Task requirements — Write out the lines from the top of the material through the line with "3)], M['verge']), kind='structure')", exactly and with nothing added.

Data extract —
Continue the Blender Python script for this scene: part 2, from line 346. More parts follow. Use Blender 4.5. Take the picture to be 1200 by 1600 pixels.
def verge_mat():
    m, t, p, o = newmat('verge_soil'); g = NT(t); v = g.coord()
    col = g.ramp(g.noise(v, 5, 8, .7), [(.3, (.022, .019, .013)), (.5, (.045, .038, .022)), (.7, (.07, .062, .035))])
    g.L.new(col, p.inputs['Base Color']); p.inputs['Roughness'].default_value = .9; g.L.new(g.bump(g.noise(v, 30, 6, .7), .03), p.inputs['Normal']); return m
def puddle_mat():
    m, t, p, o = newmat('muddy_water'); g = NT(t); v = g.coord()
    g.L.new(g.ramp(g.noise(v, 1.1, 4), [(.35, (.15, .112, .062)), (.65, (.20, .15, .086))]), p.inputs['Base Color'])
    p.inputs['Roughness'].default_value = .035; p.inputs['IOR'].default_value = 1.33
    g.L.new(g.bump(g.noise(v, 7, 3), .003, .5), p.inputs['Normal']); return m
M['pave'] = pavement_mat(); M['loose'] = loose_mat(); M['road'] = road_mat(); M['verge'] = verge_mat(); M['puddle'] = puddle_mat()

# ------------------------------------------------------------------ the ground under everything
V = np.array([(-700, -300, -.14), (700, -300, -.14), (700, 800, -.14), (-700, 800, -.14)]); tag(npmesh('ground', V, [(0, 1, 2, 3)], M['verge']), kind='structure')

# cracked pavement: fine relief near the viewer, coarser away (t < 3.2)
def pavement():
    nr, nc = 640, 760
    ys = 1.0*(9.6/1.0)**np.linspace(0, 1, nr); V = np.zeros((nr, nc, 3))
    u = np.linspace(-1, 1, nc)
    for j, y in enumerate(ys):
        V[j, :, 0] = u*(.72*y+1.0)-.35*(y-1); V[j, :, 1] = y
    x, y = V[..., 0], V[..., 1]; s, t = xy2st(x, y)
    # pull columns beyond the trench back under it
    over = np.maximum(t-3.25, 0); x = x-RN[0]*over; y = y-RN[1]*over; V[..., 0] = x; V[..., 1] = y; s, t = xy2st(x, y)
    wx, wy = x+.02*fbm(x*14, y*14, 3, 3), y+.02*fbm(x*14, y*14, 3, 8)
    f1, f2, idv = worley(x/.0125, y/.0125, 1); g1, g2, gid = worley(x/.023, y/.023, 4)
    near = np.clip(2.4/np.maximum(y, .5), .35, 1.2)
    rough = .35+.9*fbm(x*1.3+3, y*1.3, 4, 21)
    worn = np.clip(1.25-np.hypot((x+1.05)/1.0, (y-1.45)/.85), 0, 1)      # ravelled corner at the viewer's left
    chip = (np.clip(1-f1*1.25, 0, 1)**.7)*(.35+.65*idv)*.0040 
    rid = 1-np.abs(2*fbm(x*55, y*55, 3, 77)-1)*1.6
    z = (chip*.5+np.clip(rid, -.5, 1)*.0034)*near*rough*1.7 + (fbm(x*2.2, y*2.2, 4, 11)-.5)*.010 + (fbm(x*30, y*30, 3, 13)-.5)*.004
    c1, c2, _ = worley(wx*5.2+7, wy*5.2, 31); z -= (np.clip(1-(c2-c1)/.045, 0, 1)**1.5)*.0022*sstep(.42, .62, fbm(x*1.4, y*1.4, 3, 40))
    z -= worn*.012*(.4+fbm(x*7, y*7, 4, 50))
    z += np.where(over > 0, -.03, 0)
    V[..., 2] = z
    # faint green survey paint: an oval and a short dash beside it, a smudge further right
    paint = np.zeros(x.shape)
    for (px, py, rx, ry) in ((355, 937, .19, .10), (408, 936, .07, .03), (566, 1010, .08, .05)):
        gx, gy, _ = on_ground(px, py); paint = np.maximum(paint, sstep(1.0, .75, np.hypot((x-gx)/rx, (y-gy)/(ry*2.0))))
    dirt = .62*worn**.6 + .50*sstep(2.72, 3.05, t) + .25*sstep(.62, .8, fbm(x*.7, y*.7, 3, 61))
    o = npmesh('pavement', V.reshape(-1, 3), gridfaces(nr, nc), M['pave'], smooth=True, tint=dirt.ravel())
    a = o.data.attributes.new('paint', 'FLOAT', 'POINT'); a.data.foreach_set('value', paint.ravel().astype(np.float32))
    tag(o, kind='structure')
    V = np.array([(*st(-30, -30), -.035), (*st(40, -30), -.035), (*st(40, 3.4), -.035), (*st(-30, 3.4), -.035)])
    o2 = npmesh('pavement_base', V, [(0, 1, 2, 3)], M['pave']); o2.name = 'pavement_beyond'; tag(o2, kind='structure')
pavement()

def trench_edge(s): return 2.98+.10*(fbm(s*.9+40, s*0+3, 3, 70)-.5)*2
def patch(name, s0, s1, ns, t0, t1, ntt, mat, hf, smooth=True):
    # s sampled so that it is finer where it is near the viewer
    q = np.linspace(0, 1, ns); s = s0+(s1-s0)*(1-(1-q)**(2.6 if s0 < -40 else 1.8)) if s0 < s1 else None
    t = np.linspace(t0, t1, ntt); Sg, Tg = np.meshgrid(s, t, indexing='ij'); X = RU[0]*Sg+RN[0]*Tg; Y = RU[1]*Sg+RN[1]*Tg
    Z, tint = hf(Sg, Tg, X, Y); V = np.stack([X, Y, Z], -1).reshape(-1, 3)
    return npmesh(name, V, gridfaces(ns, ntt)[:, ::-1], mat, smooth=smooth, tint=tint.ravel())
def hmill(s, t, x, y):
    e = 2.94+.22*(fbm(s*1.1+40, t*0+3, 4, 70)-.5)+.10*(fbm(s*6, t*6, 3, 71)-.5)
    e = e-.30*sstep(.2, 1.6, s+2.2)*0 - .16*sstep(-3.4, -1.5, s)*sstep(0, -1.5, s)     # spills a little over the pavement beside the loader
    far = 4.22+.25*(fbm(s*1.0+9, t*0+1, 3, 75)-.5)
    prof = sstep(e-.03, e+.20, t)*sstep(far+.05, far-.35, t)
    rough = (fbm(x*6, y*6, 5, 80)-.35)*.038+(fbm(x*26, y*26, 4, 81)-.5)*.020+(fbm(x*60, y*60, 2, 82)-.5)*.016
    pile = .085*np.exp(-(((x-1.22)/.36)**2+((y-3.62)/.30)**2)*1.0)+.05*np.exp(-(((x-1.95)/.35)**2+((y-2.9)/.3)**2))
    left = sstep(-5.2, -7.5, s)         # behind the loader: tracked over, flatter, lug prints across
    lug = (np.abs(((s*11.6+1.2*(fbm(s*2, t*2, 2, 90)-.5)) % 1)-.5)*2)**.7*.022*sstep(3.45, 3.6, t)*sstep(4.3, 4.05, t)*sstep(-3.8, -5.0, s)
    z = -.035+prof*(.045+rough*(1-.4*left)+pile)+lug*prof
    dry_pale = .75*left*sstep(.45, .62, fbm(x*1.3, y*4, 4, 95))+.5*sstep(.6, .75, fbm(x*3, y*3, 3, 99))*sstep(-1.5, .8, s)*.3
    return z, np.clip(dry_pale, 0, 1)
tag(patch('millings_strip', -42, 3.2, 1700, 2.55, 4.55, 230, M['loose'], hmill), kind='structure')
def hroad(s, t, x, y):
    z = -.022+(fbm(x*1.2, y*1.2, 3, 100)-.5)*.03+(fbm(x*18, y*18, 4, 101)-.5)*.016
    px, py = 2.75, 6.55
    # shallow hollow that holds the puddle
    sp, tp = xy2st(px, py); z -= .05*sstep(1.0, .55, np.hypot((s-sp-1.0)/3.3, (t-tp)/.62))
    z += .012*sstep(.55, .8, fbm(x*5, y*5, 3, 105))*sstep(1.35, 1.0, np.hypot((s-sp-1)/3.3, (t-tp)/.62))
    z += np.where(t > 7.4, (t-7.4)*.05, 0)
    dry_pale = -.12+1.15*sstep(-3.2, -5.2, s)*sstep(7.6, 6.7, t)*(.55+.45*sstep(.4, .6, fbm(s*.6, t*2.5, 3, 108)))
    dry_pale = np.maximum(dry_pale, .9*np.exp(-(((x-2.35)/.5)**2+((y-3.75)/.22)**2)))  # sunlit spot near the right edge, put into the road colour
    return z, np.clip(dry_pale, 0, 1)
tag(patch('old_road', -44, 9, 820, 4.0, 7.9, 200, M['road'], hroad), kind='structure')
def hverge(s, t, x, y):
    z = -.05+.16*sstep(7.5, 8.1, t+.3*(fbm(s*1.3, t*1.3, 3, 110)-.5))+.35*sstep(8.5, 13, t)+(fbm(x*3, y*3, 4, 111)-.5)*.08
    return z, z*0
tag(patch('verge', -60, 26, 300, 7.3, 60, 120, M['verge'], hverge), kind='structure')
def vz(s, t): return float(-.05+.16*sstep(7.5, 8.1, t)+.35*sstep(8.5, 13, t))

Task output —
Continue the Blender Python script for this scene: part 2, from line 346. More parts follow. Use Blender 4.5. Take the picture to be 1200 by 1600 pixels.
def verge_mat():
    m, t, p, o = newmat('verge_soil'); g = NT(t); v = g.coord()
    col = g.ramp(g.noise(v, 5, 8, .7), [(.3, (.022, .019, .013)), (.5, (.045, .038, .022)), (.7, (.07, .062, .035))])
    g.L.new(col, p.inputs['Base Color']); p.inputs['Roughness'].default_value = .9; g.L.new(g.bump(g.noise(v, 30, 6, .7), .03), p.inputs['Normal']); return m
def puddle_mat():
    m, t, p, o = newmat('muddy_water'); g = NT(t); v = g.coord()
    g.L.new(g.ramp(g.noise(v, 1.1, 4), [(.35, (.15, .112, .062)), (.65, (.20, .15, .086))]), p.inputs['Base Color'])
    p.inputs['Roughness'].default_value = .035; p.inputs['IOR'].default_value = 1.33
    g.L.new(g.bump(g.noise(v, 7, 3), .003, .5), p.inputs['Normal']); return m
M['pave'] = pavement_mat(); M['loose'] = loose_mat(); M['road'] = road_mat(); M['verge'] = verge_mat(); M['puddle'] = puddle_mat()

# ------------------------------------------------------------------ the ground under everything
V = np.array([(-700, -300, -.14), (700, -300, -.14), (700, 800, -.14), (-700, 800, -.14)]); tag(npmesh('ground', V, [(0, 1, 2, 3)], M['verge']), kind='structure')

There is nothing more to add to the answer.